The Confusion of Navigating a College Campus
This might seem like a fairly trivial thing but think about it. You arrive at orientation and try to park in the right area, look around as to get some sort of bearing on your location and walk to where everyone else is walking toward to get to orientation and not miss anything.
The campus I was at orientation at was University of Houston. While there I got horribly lost. It is rough getting around a campus, being moved from place to place multiple different times during orientation and not being sure of where you were supposed to go next. While there I had been to six rooms in one day and they didn’t provide a map the entire time.
The whole orientation started at 7:30 or 8 a.m. or so which made things worse because I had to get up at 6 a.m. and by the time I was trying to sign up for classes it seemed like it was too late to find any because everything I was trying to sign up for was full. At that point it was about 4 p.m. and I knew if I wanted to beat traffic I should try to get home.
Now, I am not the best navigator but it was rather ridiculous how lost I was and asking for directions seemed to make it worse at times. It took me finding someone riding on a cart who worked at the University to drive me to where I parked, and luckily I had taken a picture so people could tell me where I had parked and thus, I could tell the person who was riding a cart. I finally got to my car at 6 p.m. or somewhere around there and eventually got home at 7 p.m. By the time I got home I was exhausted and I slept for hours because of how stressful the whole thing was.
Now, knowing what I know now, my suggestion is before orientation go to the campus you plan to attend and get to know your way around with your mom, dad, sibling or a friend. This will make everything seem a little bit less intimidating. Also, before orientation, FIND A MAP! I cannot stress this enough.

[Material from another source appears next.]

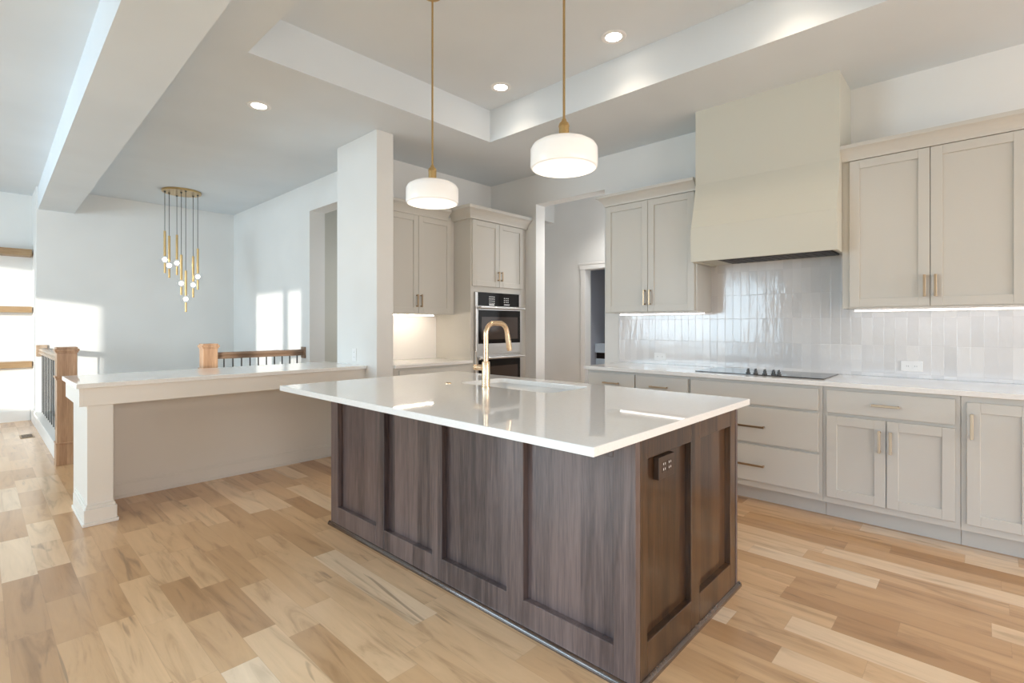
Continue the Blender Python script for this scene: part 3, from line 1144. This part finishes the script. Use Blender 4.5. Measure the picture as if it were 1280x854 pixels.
m.build('lever', STEEL, hb, smooth=True)

m = MB().lathe([(0.0, 0.0), (0.020, 0.0), (0.020, 0.004), (0.016, 0.007), (0.0, 0.007)], 24)
o = m.build('disposal_button', CHAMP, None, smooth=True)
o.location = (2.05, 2.475, 0.9142)
tag(o, 'small round brass button on the island counter left of the faucet', 'button')

# ------------------------------------------------------------------ breakfast bar
m = MB().box(0.432, 2.463, 4.137, 4.895, 0.884, 0.914)
tag(m.build('bar_countertop', QUARTZ, None, bevel=0.003), 'long white quartz bar countertop on the left, before the stair rails', 'countertop')
t = thing('breakfast_bar', 'greige painted bar base with a square support post at its left end', 'bar', (1.45, 4.5, 0))
ox, oy = 1.45, 4.5
BARP_LIT = BARPT_LIT
m = MB()
m.box(0.469 - ox, 2.463 - ox, 4.168 - oy, 4.190 - oy, 0.766, 0.883)
m.box(0.449 - ox, 0.469 - ox, 4.168 - oy, 4.86 - oy, 0.766, 0.883)
m.box(0.469 - ox, 0.62 - ox, 4.190 - oy, 4.68 - oy, 0.766, 0.883)
m.build('apron', BARP_LIT, t, bevel=0.001, seg=1)
MB().box(0.489 - ox, 0.622 - ox, 4.178 - oy, 4.679 - oy, 0.0, 0.766).build('support_post', BARP_LIT, t, bevel=0.002)
m = MB()
for e, z0, z1 in ((0.026, 0.0, 0.022), (0.018, 0.022, 0.105), (0.010, 0.105, 0.125), (0.005, 0.125, 0.136)):
    m.box(0.489 - e - ox, 0.622 + e - ox, 4.178 - e - oy, 4.679 - oy, z0, z1)
m.build('post_base', BARP_LIT, t, bevel=0.003)
MB().box(0.489 - ox, 2.463 - ox, 4.68 - oy, 4.83 - oy, 0.0, 0.883).build('back_panel', BARP_LIT, t)
m = MB()
for e, z0, z1 in ((0.018, 0.0, 0.022), (0.012, 0.022, 0.105), (0.007, 0.105, 0.125)):
    m.box(0.622 + 0.028 - ox, 2.463 - ox, 4.68 - e - oy, 4.68 - oy, z0, z1)
m.build('base_molding', BARP_LIT, t, bevel=0.002)


# ------------------------------------------------------------------ stair rails and newels
def newel(label, x, y, s=0.142):
    t = thing('newel_post', label, 'newel post', (x, y, 0), 0, 'stair newel posts')
    h = s / 2
    MB().box(-h, h, -h, h, 0.0, 1.05).build('shaft', OAKPOST, t, bevel=0.003)
    m = MB()
    m.box(-h - 0.009, h + 0.009, -h - 0.009, h + 0.009, 1.030, 1.046)
    m.box(-h - 0.016, h + 0.016, -h - 0.016, h + 0.016, 1.046, 1.066)
    m.box(-h - 0.004, h + 0.004, -h - 0.004, h + 0.004, 1.066, 1.082)
    m.build('cap', OAKPOST, t, bevel=0.003)
    m = MB()
    m.box(-h - 0.012, h + 0.012, -h - 0.012, h + 0.012, 0.800, 0.818)
    m.box(-h - 0.005, h + 0.005, -h - 0.005, h + 0.005, 0.782, 0.800)
    m.build('collar', OAKPOST, t, bevel=0.003)
    m = MB()
    m.box(-h - 0.006, h + 0.006, -h - 0.006, h + 0.006, 0.0, 0.195)
    m.box(-h - 0.010, h + 0.010, -h - 0.010, h + 0.010, 0.195, 0.208)
    m.build('plinth', OAKPOST, t, bevel=0.003)
    return t


newel('square oak newel post beyond the left end of the bar', 0.580, 6.235)
newel('square oak newel post standing mid-way behind the bar counter', 1.762, 6.240)

RAILP = [(-0.030, 0.0), (0.030, 0.0), (0.030, 0.020), (0.022, 0.028), (0.032, 0.045), (0.026, 0.066), (0.012, 0.074), (-0.012, 0.074), (-0.026, 0.066), (-0.032, 0.045), (-0.022, 0.028), (-0.030, 0.020)]
t = thing('stair_railing', 'oak rail with black balusters running from the left newel to the far wall', 'railing', (0.58, 7.5, 0))
y0, y1 = 6.308 - 7.5, YF - 7.5
MB().prism([(p, 0.925 + q) for p, q in RAILP], 'y', y0, y1 - 0.018).build('handrail', OAKRAILY, t, smooth=True)
m = MB()
m.box(-0.055, 0.055, y1 - 0.018, y1 - 0.001, 0.890, 1.035)
m.build('rosette', OAKRAILY, t, bevel=0.004)
m = MB()
m.box(-0.062, 0.062, y0 + 0.012, y1 - 0.001, 0.0, 0.155)
m.box(-0.075, 0.075, y0 + 0.012, y1 - 0.001, 0.155, 0.185)
m.build('curb', TRIM, t, bevel=0.003)
nb = 13
for i in range(nb):
    yy = y0 + 0.09 + i * (y1 - y0 - 0.18) / (nb - 1)
    MB().box(-0.005, 0.005, yy - 0.005, yy + 0.005, 0.185, 0.926).build('baluster', BLACKM, t)

t = thing('stair_railing', 'oak rail with black balusters from the middle newel to the right wall', 'railing', (2.33, 6.24, 0))
x0, x1 = 1.835 - 2.33, WX - 2.33
MB().prism([(p, 0.910 + q) for p, q in RAILP], 'x', x0, x1 - 0.018).build('handrail', OAKRAIL, t, smooth=True)
MB().box(x1 - 0.018, x1 - 0.001, -0.055, 0.055, 0.875, 1.015).build('rosette', OAKRAIL, t, bevel=0.004)
m = MB()
m.box(x0 + 0.012, x1 - 0.016, -0.062, 0.062, 0.0, 0.155)
m.box(x0 + 0.012, x1 - 0.016, -0.075, 0.075, 0.155, 0.185)
m.build('curb', TRIM, t, bevel=0.003)
for i in range(10):
    xx = 1.915 + i * 0.092 - 2.33
    MB().box(xx - 0.006, xx + 0.006, -0.006, 0.006, 0.185, 0.911).build('baluster', BLACKM, t)

# ------------------------------------------------------------------ pendants over the island
for k, (py, lab) in enumerate(((2.528, 'white drum pendant on a brass rod over the far end of the island'),
                               (1.495, 'white drum pendant on a brass rod over the near end of the island'))):
    if k == 0:
        t0 = thing('pendant_light', lab, 'pendant light', (1.965, py, ZT), 0, 'pendants over the island')
        z = lambda q: q - ZT
        MB().lathe([(0.0, 0.0), (0.055, 0.0), (0.055, -0.004), (0.045, -0.008), (0.0, -0.009)], 32).build('canopy', BRASS, t0, smooth=True)
        MB().tube([(0, 0, -0.006), (0, 0, z(2.27))], 0.0062, 14).build('rod', BRASS, t0, smooth=True)
        MB().lathe([(0.0, z(2.290)), (0.010, z(2.288)), (0.014, z(2.276)), (0.024, z(2.266)), (0.027, z(2.252)), (0.025, z(2.250)), (0.025, z(2.190)), (0.0, z(2.190))], 28).build('socket', BRASS, t0, smooth=True)
        sh_ = MB().lathe([(0.028, z(2.192)), (0.075, z(2.186)), (0.125, z(2.174)), (0.152, z(2.158)), (0.163, z(2.138)), (0.163, z(2.058)), (0.160, z(2.050)), (0.152, z(2.046))], 48).build('shade', OPAL, t0, smooth=True)
        MB().lathe([(0.152, z(2.0465)), (0.11, z(2.042)), (0.05, z(2.039)), (0.0, z(2.038))], 48).build('diffuser', OPALD, t0, smooth=True)
    else:
        c = copy_tree(t0)
        c.location = (1.965, py, ZT)
        tag(c, lab, 'pendant light', 'pendants over the island')

# ------------------------------------------------------------------ chandelier over the stair
CXc, CYc = 1.860, 7.70
t = thing('chandelier', 'brass chandelier with seven hanging glass globes over the stair', 'chandelier', (CXc, CYc, ZC))
MB().lathe([(0.0, 0.0), (0.222, 0.0), (0.222, -0.022), (0.218, -0.026), (0.0, -0.026)], 48).build('canopy', BRASS, t, smooth=True)
CD, CLt = (math.sin(0.8175), math.cos(0.8175)), (math.cos(0.8175), -math.sin(0.8175))
dep0 = CXc * CD[0] + CYc * CD[1]
FPX, HV, UC, EYE = 629.3, 407.16, 640.0, 1.281
for u, dd, vt, vg, vb in ((206, -0.10, 288.7, 324.5, 341.4), (211.5, -0.02, 295.0, 331.9, 347.4), (221.1, 0.12, 293.7, 328.9, 344.0),
                          (226.6, -0.05, 318.5, 354.4, 368.7), (232.2, -0.12, 338.4, 373.9, 390.2), (241.4, 0.14, 320.5, 356.3, 371.9), (247.2, 0.10, 311.0, 346.0, 362.3)):
    dep = dep0 + dd
    lat = (u - UC) / FPX * dep
    px = dep * CD[0] + lat * CLt[0] - CXc
    py = dep * CD[1] + lat * CLt[1] - CYc
    rr = math.hypot(px, py)
    if rr > 0.195:
        px, py = px * 0.195 / rr, py * 0.195 / rr
    zt, zg, zb = (EYE + (HV - q) / FPX * dep - ZC for q in (vt, vg, vb))
    pd = MB().tube([(px, py, zg + 0.045), (px, py, zt)], 0.0145, 12).build('pendant_rod', BRASS, t, smooth=True)
    MB().tube([(px, py, zt - 0.002), (px, py, -0.024)], 0.0035, 8).build('cord', CORD, pd)
    MB().lathe([(0.0, -0.026), (0.012, -0.026), (0.012, -0.036), (0.0, -0.038)], 14, px, py).build('cord_grip', BLACKM, pd)
    MB().sphere((px, py, zg), 0.026, 16).build('bulb', BULB, pd, smooth=True)
    MB().sphere((px, py, zg), 0.062, 24).build('globe', GLOBE, pd, smooth=True)
    MB().tube([(px, py, zg - 0.045), (px, py, zb)], 0.0125, 12).build('lower_rod', BRASS, pd, smooth=True)


# ------------------------------------------------------------------ recessed ceiling lights
def can(label, x, y, z, watts=14):
    t = thing('recessed_light', label, 'ceiling light', (x, y, z), 0, 'recessed ceiling lights')
    MB().lathe([(0.056, -0.001), (0.058, -0.004), (0.085, -0.006), (0.090, -0.002), (0.090, 0.0)], 40).build('trim_ring', WHITEPL, t, smooth=True)
    MB().lathe([(0.0, -0.003), (0.056, -0.003)], 40).build('lens', LENS, t)
    sp_ = lamp('downlight', 'SPOT', (0, 0, -0.02), watts, (1.0, 0.80, 0.60))
    sp_.parent = t
    sp_.data.spot_size = R(125)
    sp_.data.spot_blend = 0.9
    sp_.data.shadow_soft_size = 0.05
    return t


can('round lit ceiling light on the flat ceiling left of the tray', 1.560, 4.250, ZC)
can('round lit ceiling light in the tray, farther from camera', 3.123, 3.062, ZT)
can('round lit ceiling light in the tray, nearer the hood side', 3.132, 1.938, ZT)
can('added unseen ceiling light in the tray, above the near right floor', 3.132, 0.82, ZT)  # added out of view for extra warm light


pcan = can('added unseen ceiling light inside the passage behind the range wall', 5.15, 3.35, ZC, 85)  # added out of view to brighten the passage
for ch in pcan.children:
    if ch.type == 'LIGHT':
        ch.data.color = (1.0, 0.95, 0.9)


# ------------------------------------------------------------------ outlets and small wall things
def outlet(label, loc, rz, horizontal, name='outlet_plate'):
    t = thing(name, label, 'outlet', loc, rz)
    a, b2 = (0.060, 0.036) if horizontal else (0.036, 0.060)
    MB().box(-a, a, -0.006, 0.0, -b2, b2).build('plate', WHITEPL, t, bevel=0.002)
    for s in (-1, 1):
        if horizontal:
            r_ = MB().box(s * 0.023 - 0.014, s * 0.023 + 0.014, -0.0075, -0.006, -0.016, 0.016).build('receptacle', WHITEPL, t)
            m = MB()
            m.box(s * 0.023 - 0.006, s * 0.023 - 0.004, -0.008, -0.0075, -0.004, 0.005)
            m.box(s * 0.023 + 0.004, s * 0.023 + 0.006, -0.008, -0.0075, -0.004, 0.005)
        else:
            r_ = MB().box(-0.016, 0.016, -0.0075, -0.006, s * 0.023 - 0.014, s * 0.023 + 0.014).build('receptacle', WHITEPL, t)
            m = MB()
            m.box(-0.006, -0.004, -0.008, -0.0075, s * 0.023 - 0.004, s * 0.023 + 0.005)
            m.box(0.004, 0.006, -0.008, -0.0075, s * 0.023 - 0.004, s * 0.023 + 0.005)
        m.build('slots', SLOT, r_)
    return t


outlet('white outlet on the tiled wall right of the cooktop', (XR - 0.0105, 0.369, 0.997), RZ, True)
outlet('white outlet on the tiled wall left of the cooktop', (XR - 0.0105, 2.258, 0.985), RZ, True)
outlet('white outlet on the white wall end above the bar counter', (2.4645, 4.36, 1.005), RZ, False)

t = thing('floor_vent', 'dark slotted floor vent far left near the sunlit shelves', 'vent', (0.41, 8.08, 0.0))
MB().box(-0.06, 0.06, -0.13, 0.13, 0.0, 0.004).build('frame', SHELFW, t, bevel=0.001, seg=1)
m = MB()
for i in range(9):
    m.box(-0.045, 0.045, -0.115 + i * 0.0265, -0.100 + i * 0.0265, 0.004, 0.0046)
m.build('slots', DARKV, t)

# floating shelves in the sunlit recess
for zt, zb, lab in ((2.29, 2.205, 'highest oak floating shelf in the recess at the left edge'),
                    (1.532, 1.455, 'middle oak floating shelf in the recess at the left edge'),
                    (0.806, 0.728, 'lowest oak floating shelf in the recess at the left edge')):
    m = MB().box(-1.9, 0.515, 9.20, 9.449, zb, zt)
    tag(m.build('floating_shelf', SHELFW, None, bevel=0.002), lab, 'shelf', 'floating shelves in the recess')

# counter seen through the far doorway
t = thing('laundry_counter', 'pale blue counter seen through the far doorway behind the range wall', 'counter', (6.45, 3.75, 0))
LBL = paint('pale_blue_paint', (0.55, 0.64, 0.74), 0.4)
MB().box(-0.27, 0.26, -0.6, 0.39, 0.89, 1.02).build('worktop', LBL, t, bevel=0.003)
MB().box(-0.22, 0.26, -0.6, 0.39, 0.80, 0.889).build('recess', DARKV, t)
MB().box(-0.25, 0.26, -0.6, 0.39, 0.0, 0.799).build('base', LBL, t, bevel=0.003)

Find a map before attending college and DO NOT rely on google maps. That was someone’s suggestion at one point; use google maps. That made everything worse for me and for some it may work but that is not something I would ever suggest. The nice thing about a physical map is nothing changes anytime you walk in a direction and you get an aerial view of the entire school and know where things are in relation to other buildings.
Also, make sure the map has a of the buildings on campus so that you know what is what when using the map. Maps are fairly useless if you don’t know what you’re looking at. I’m not sure why but University of Houston had awful maps online. They were extremely small and didn’t show much detail. They certainly never had a campus directory like the paper ones I found in person did.
Some colleges, or all, have maps of the campus scattered around the school acting as a podium of sorts. The only issue is, if you walk away from them you tend to get lost once again and they only have one in each plaza usually.
Now, I never went on a tour of the campus and I am not entirely sure if that would have helped or not. I don’t have a great sense of direction and that hasn’t changed throughout the years. I do know however, having a map I can carry that didn’t move around would have helped immensely.
I took pictures of the University of Houston map they provide, if you eventually find it, so that people can view a complete map online. The ones that come up in search results are extremely small with no directory so I took time to fix that. Hopefully this helps any future students going to this school until they either get a map or know their way around.